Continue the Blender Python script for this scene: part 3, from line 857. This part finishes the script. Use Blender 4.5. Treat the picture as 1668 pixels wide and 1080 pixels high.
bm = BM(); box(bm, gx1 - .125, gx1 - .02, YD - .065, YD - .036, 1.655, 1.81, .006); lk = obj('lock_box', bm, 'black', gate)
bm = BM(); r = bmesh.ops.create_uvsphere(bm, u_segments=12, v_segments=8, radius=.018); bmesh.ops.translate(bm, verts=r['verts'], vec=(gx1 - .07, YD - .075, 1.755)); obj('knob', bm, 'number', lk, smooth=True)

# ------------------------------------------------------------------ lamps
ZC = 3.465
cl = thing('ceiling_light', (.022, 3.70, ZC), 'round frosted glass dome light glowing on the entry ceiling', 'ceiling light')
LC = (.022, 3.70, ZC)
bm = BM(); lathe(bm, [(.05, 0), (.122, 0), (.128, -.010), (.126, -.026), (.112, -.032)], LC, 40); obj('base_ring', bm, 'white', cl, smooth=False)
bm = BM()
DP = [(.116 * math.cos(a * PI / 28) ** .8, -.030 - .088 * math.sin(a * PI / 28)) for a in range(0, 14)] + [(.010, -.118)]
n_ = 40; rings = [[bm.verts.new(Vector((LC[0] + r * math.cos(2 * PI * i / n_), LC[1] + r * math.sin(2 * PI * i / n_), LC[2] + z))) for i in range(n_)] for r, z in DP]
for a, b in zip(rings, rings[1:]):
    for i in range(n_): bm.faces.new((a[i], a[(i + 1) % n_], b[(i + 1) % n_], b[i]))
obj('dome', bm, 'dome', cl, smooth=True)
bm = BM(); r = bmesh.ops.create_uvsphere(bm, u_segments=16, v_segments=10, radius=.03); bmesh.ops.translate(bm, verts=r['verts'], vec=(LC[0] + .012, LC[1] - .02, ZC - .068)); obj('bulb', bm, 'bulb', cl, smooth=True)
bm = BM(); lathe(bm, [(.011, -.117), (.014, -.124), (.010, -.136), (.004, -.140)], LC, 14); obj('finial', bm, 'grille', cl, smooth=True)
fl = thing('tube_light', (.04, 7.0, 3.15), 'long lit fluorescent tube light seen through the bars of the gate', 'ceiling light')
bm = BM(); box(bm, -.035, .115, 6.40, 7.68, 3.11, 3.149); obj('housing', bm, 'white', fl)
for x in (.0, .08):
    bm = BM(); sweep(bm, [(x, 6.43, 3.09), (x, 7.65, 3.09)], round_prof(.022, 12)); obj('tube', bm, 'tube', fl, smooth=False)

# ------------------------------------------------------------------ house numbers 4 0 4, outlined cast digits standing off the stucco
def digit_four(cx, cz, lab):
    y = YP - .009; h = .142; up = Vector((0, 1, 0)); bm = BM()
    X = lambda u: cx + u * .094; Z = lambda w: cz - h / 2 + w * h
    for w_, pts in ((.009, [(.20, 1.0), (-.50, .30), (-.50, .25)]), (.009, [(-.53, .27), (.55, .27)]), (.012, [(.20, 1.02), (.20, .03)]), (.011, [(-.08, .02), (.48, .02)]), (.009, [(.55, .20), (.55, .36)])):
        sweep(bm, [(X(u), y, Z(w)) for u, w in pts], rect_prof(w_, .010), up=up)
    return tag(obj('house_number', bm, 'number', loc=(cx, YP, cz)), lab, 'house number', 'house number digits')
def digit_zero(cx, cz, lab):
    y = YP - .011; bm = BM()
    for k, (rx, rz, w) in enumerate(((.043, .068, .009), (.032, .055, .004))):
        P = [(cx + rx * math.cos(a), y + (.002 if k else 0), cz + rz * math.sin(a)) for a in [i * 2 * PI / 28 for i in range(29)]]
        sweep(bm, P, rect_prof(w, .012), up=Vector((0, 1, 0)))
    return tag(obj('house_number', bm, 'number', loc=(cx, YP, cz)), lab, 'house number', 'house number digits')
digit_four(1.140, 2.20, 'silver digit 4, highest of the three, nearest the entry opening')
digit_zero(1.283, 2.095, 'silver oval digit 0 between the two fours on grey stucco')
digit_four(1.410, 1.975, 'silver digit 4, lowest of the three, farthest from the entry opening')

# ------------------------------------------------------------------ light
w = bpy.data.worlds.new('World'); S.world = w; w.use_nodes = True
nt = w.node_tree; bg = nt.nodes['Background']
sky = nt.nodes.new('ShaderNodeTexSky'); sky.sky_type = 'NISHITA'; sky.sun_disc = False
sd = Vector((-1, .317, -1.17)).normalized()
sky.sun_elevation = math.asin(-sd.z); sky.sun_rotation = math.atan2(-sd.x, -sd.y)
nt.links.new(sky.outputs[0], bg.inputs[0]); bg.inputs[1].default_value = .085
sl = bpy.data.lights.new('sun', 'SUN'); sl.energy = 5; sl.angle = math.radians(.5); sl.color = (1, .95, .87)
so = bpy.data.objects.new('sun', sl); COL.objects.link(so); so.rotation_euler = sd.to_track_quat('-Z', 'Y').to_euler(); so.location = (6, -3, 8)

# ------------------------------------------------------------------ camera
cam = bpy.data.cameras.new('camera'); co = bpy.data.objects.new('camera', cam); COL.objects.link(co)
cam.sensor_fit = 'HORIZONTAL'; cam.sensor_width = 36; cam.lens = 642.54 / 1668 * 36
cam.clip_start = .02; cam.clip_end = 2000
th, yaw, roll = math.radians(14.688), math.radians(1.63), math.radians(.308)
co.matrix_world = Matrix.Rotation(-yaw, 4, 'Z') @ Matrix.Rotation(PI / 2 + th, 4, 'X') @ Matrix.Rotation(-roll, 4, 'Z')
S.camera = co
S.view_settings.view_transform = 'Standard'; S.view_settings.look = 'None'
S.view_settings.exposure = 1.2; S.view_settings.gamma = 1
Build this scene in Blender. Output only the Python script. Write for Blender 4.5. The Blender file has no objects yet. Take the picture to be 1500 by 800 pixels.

···

== Description of the task ==
Transcribe only the lines from the beginning of the entries to the line with "bm, 'number', lk, smooth=True)", inclusive, exactly as written.

== Correct output ==
Continue the Blender Python script for this scene: part 3, from line 857. This part finishes the script. Use Blender 4.5. Treat the picture as 1668 pixels wide and 1080 pixels high.
bm = BM(); box(bm, gx1 - .125, gx1 - .02, YD - .065, YD - .036, 1.655, 1.81, .006); lk = obj('lock_box', bm, 'black', gate)
bm = BM(); r = bmesh.ops.create_uvsphere(bm, u_segments=12, v_segments=8, radius=.018); bmesh.ops.translate(bm, verts=r['verts'], vec=(gx1 - .07, YD - .075, 1.755)); obj('knob', bm, 'number', lk, smooth=True)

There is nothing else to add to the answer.